The End and the Means and the Killing In-between

The bombing in Bangkok that killed 22 people and wounded 120 took place at the Erawan Shrine, the most famous temple in Thailand and a popular attraction for tourists. Erawan Shrine was built during the mid 1950s, and its construction was plagued by so many problems that after consulting with an astrologer it was decided to dispel the bad karma by erecting a shrine to honor the Hindu deity Brahma, the god of creation. In Thailand, Brahma is known as Phra Phrom, the four-faced Buddha.

According to Monday evening’s news reports, it is not yet clear who placed the three kilograms of TNT stuffed in a pipe and wrapped with white cloth inside the shrine area or to what extent the statue of Phra Phrom was damaged.

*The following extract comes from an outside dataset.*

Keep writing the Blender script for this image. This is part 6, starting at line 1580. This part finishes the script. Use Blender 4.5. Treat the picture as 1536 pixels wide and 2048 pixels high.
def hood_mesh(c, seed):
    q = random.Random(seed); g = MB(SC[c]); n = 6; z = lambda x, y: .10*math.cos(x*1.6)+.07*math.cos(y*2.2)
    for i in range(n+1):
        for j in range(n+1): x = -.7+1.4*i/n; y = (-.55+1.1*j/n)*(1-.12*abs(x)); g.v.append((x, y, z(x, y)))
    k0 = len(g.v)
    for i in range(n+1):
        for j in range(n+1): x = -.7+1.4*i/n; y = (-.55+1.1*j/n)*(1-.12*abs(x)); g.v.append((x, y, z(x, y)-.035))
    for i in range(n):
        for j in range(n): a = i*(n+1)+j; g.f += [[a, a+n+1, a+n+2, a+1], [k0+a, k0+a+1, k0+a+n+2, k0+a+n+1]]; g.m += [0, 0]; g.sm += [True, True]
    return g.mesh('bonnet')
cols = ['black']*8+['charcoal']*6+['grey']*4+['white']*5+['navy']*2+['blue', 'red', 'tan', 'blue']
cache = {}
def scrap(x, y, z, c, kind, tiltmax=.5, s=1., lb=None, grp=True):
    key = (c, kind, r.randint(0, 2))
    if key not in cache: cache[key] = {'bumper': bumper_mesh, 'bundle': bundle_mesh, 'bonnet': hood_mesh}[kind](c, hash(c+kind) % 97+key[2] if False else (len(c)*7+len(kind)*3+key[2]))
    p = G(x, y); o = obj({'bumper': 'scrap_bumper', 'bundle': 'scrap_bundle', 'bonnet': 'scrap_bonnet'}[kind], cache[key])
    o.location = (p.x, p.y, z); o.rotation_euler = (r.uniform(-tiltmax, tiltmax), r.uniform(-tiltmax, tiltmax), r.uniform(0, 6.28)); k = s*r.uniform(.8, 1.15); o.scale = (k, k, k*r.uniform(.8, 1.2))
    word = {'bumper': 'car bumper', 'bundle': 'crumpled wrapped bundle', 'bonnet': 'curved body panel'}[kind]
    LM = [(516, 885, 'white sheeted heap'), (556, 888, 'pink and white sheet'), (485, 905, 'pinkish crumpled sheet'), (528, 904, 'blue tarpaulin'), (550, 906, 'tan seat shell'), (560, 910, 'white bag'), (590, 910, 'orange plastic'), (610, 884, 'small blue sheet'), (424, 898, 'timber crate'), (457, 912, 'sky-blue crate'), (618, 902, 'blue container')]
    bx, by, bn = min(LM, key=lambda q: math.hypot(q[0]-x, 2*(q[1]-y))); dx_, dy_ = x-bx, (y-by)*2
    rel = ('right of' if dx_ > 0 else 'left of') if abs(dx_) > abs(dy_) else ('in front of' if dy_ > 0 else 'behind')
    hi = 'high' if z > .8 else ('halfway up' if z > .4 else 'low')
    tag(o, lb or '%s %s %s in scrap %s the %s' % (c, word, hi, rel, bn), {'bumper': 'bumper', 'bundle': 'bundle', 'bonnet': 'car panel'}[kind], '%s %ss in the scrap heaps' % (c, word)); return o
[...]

ABC News says, “Previous to the August 17 blast, the statue had also come under attack in March 2006 by a lone man who smashed the statue with a hammer. The man was beaten to death by bystanders . . .”

On Hollywood Boulevard, just a few blocks from my apartment building, is Thailand Plaza (this part of Hollywood is Thai Town). It houses a Thai grocery store and a restaurant on the 2nd floor. Outside the plaza, next to the sidewalk, is a Phra Phrom shrine (see the photo rightFour Faced Buddha-1b). You can pass by almost any time of the day and you will probably see someone lighting incense and offering prayers to the four-faced Buddha.

Many years ago I heard about a study, I don’t recall the details, but a group of people were asked this hypothetical question: If the CIA asked you to kill a VIP, even if he or she were totally protected, would you agree to do it? An astounding 90% said yes.

Men and women have always been willing to kill for a cause, because they believe the end justifies the means, and I have always thought that to be one of the most evil concepts humanity has ever developed.

Traditional Buddhist teachings maintain that if you kill another human being, in your next existence you will have a short life. These days, I find that concept to be difficult to accept as well. However, I do believe there is something in the Buddhist view of the law of cause and effect, and that once you make a cause, someday, no matter what, a result from that cause will manifest. In that sense, killing is the worst cause.

Killing is a complicated issue because there are various ways to kill and different degrees of what we call murder. What I am discussing here is the killing of innocents with a bomb or beating a person to death out of anger, revenge, or for a cause. Buddhism does not have a perfect record of non-violence. Nevertheless, I feel its reputation as a philosophy of peace is justified. The First Precept in Buddhism is “Refrain from killing.” And if there were one mantra that transcends all the various Buddhist traditions, it would certainly be “Do no harm.”

Actually, to get through life without harming or killing is difficult, but I once heard someone say that when we become non-violence itself, when we become compassion itself, we embody those qualities in our world. Buddhism teaches that we accomplish that by looking within our mind to recognize and subdue the negative thought patterns that allow the potential for harm to arise.